Чем больше вслушиваюсь я в него, тем призрачнее делается память о других путях, так глубоко погружаюсь я в окутавшее землю ночное безмолвие, не помнящее даже самого себя. Но если это взывание принадлежит кому-то, – спрашиваю я дальше, – может ли оно быть условием условий и началом начал? Если оно только лишь чье-то, – не погасит ли его налетевший ветер, не заглушит ли шум дождя или грозовые раскаты? Не есть ли оно все же нечто большее, чем просто в одиночестве взывающий голос?

Странные подозрения приходят здесь, вдали от проверенного и достоверного. Не есть ли, – спрашиваю я, вслушиваясь в тишину ночи, – не есть ли сам я только это, всего только это и ничего больше – это взывание? Не взывающий – ибо я уже все отдал своему взыванию, – но само это взывание, без устали зовущее и не желающее знать ничего, кроме самого себя, ведь ничего другого, похоже, уже не осталось ни на небе, ни на земле. Не это ли взывание и есть моя подлинная «природа»? Выплеснувшая наружу глубина, не желающая больше оставаться в глубине?

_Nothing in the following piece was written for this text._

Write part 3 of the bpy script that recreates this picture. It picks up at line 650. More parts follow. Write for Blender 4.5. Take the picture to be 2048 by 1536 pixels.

Богатство, бегущее прочь от своих сокровищ, чтобы обрести, быть может, себя в последней нищете? И весь этот мир с его плывущим над рекой туманом и хороводом созвездий, не есть ли и он тоже только зов – не взывающий только, но само взывание, взывающее в ничто, и в никуда? Не жаждет ли и он преодолеть вместе со мной свою опостылевшую глубину, чтобы вернуться к изначальной простоте, – мир, ставший зовом, чтобы взывать о невозможном? Разве не рождаюсь я в этом зове вместе с миром, обнаруживая уже не чужие, но свои собственные границы, которые простираются настолько далеко, насколько способен простираться наш зов? Разве не кончилось время распри между мной и миром, – время, наполненное всеми чудесами, кроме одного: чудом Возвращения?

Мир, как взывание, взывающее в своей оставленности, мир, постигающий свою сущность, как оставленность, которую уже не отличить от зова, – не стоим ли мы уже там, где нам уже нечего искать? И нечего ждать?

И все же мы выбрали верное направление – если, конечно, это можно назвать направлением: стояние в пространстве, очерченном зовом, или – какая разница – в пространстве, очерченном самим тобой. В пространстве, где знаком каждый камень и каждое слово. Но не есть ли всякое стояние – стояние-перед… – и не само ли, это стояние, рождает то, перед чем оно дерзновенно стоит? Не есть ли оно поэтому всегда пред-стояние, пусть оно и открывается самому себе, как предстояние, предстоящее перед ничем. Не есть ли оно самое простое из всего возможного, это предстояние? И ни оно ли одно заслуживает, несмотря ни на что, чтобы мы называли его Ожиданием? Ведь даже само Время, сделав полный круг, стало ожидающим, не способным ни оберегать собранное, ни открывать новое. Ни тоже ли скажем мы и о вере, ничего не обещающей, хранящей свою пустоту, как бесценный дар – не о вере, о которой рассказывают «Катехизисы», а о той вере, которая рассказывает сама о себе, в час, когда она приходит, неотличимая от тебя самого? Ведь она – только другое именование зова и ожидания, оставленности и предстояния, предстоящего перед тем «Ты», чье существование кажется и немыслимым, и невозможным. Думая еще глубже подчеркнуть эту невозможность, мы сравниваем его с эхом или тенью. Эхом, возвращающегося к нам от нашего зова, и тенью, которую отбрасывает наше предстояние. Впрочем, чаще всего, мы не отдаем себе отчета в том, что и то, и другое – это только наши собственные, давно забытые имена.